In those moments, arguments about preferences, positions, and petty disputes vanish. The only question that matters is this:
Am I ready to meet God?
James says the problem is not planning — it is presumption. It is living as though we control tomorrow. Instead, we are to say, “If the Lord wills, we shall live and do this or that.” Not as a cliché, but as a posture of surrender.
Our world is fallen. It is broken. And it desperately needs salvation.
Jesus did not come to improve our image or refine our debating skills. He came with a mission:
“For the Son of Man has come to save that which was lost.” — Gospel of Matthew 18:11
And again:
“For what profit is it to a man if he gains the whole world, and is himself destroyed or lost?” — Gospel of Luke 9:25
The world tells us to gain more, achieve more, accumulate more. But heaven asks: Where will you spend eternity?
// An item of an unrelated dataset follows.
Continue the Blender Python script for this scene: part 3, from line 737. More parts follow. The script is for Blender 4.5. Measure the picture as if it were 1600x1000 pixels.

When Martha was distracted with serving, anxious and troubled about many things, Jesus gently called her back to what mattered most. In Gospel of Luke 10, He said:
“One thing is needed, and Mary has chosen that good part, which will not be taken away from her.”
One thing.
Not fifty things. Not endless activity. One thing — being with Him.
Has the Lord been speaking your name? Calling you away from distraction? Have the cares of this world — things that rust, perish, and fade — taken hold of your focus?
Today is not guaranteed. But this moment is.
God, in His mercy, gives you now. Now to repent. Now to surrender. Now to receive Christ. Now to reorder your life around what is eternal.
Your life is a vapor — but your soul is everlasting.
“If the Lord wills, we shall live…”
So while you have breath, choose the good part. It will not be taken away from you.